ますます寒くなる。年の瀬。こうしてパソコンに向かうのも辛いけど、続けている内に酒同様やめられなくなるだろう。
きょうも図書館行きました。きのうも言ったグレゴワール・シャマユー『人間狩り』を読了。著者はフーコーの再来とか言われているみたいだけどなるほど人間事象にありふれる「権力」「差別」「暴力」に切り込む鮮やかさには感心する。他の著書も訳されているなら読みたい。一九三〇年代にあった黒人リンチのくだりは残酷すぎて読みながら胸が疼いた。「白人」はいまだに「黒人」を人種的に劣等視しているのだろうか。動物に近い何かとほとんど当然のように考えているのだろうか。
空腹とこのごろ常習化している空嘔のために二階に移動。スーザン・ソンタグ『ラディカルな意志のスタイルズ』を斜め読み。沈黙をめぐるアート論、シオラン論が良かった。彼女といえば『隠喩としての病』を思い浮かべる人が多いようだけど私はまだ読んでいない。気になるので図書館にあればいずれ読みたい。

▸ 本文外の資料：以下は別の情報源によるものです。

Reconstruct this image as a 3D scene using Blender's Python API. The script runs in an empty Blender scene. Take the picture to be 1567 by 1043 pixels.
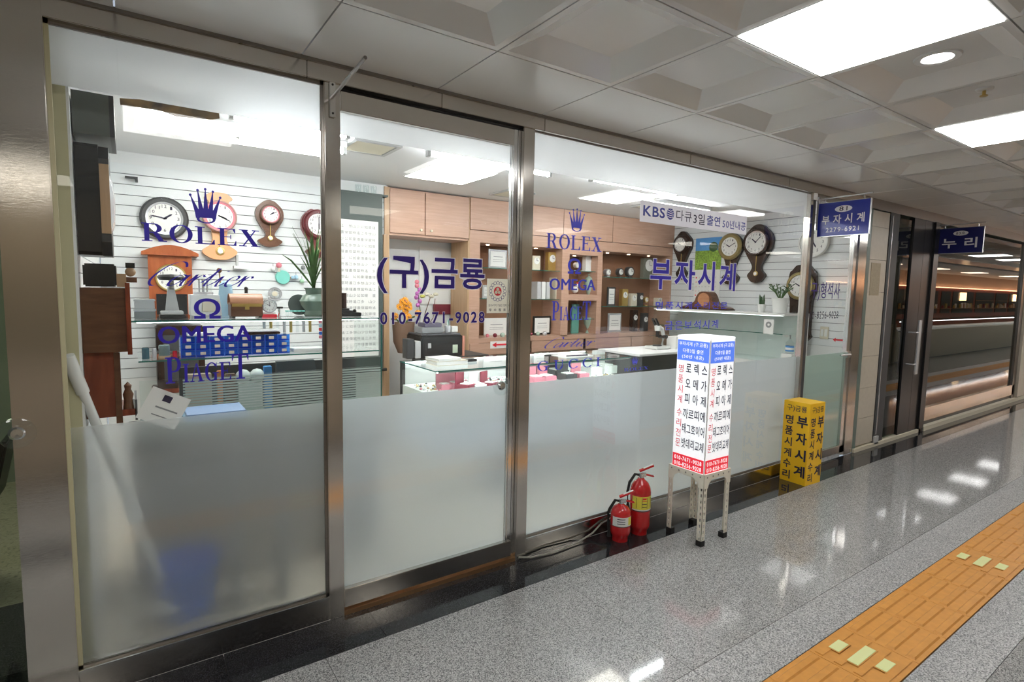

尿意と空嘔を催しそうになったのでトイレ経由でふたたび三階のいつもの場所に戻り、ダン・ストーン『野蛮のハーモニー(ホロコースト史学論集)』を偶然手に取り数頁読む。訳者はジョルジュ・アガンベンの翻訳でも有名な上村忠男。みすず書房。この会社は難解な本が多い。なのに惹かれるのはなぜだ。読書修道が長くなると、嚙み応えのある本しか読むに値する気がしない。さいきん僕は「暴力」をめぐる考察に飢えている。人はただ存在しているだけで他者の排除に加担せざるを得ない。誰もが何かしらの面で〈加害者〉なのである。これに自覚的な人はどれくらいいるだろう。
ところで「蛍の光」が流れる閉館直前、よく館長を見かける。というかそもそもこの館長は終日いろんなところで見かける。なぜか今日は漫画コーナーのとこにいた。館長室(あるのかな)の椅子でふんぞり返っていないのはよろしい。ニーズはつねに現場にあるのだ。なんと仕事熱心な館長ではないか。
図書館には色気のある男子学生が多くてときどきチラ見癖の抑止が利かなくなる。抱かれたいような男だと尚更。あまり見過ぎて変に思われないように注意しないと。読むために図書館にいることを忘れるな。
なんの因果でこんなに空嘔がするんだろう。特に起床後はひどい。暴飲暴食か。それとも例のストレスか。たぶん両方だろう。自室はたしかに問題含みだ。臭いと音。でもまあいい。これが最後の集合住宅だから。そう思えばいささか感傷的にもなれるだろう。せっかくだからいまのうちに(安い)集合住宅の生活者として感じていることを当事者研究資料として精緻に書き出しておこう。強迫神経症に悩む人たちに向けていずれまとまったものを書くためにも。
もうそろそろ晩酌の続きをします。体も冷えて来たし。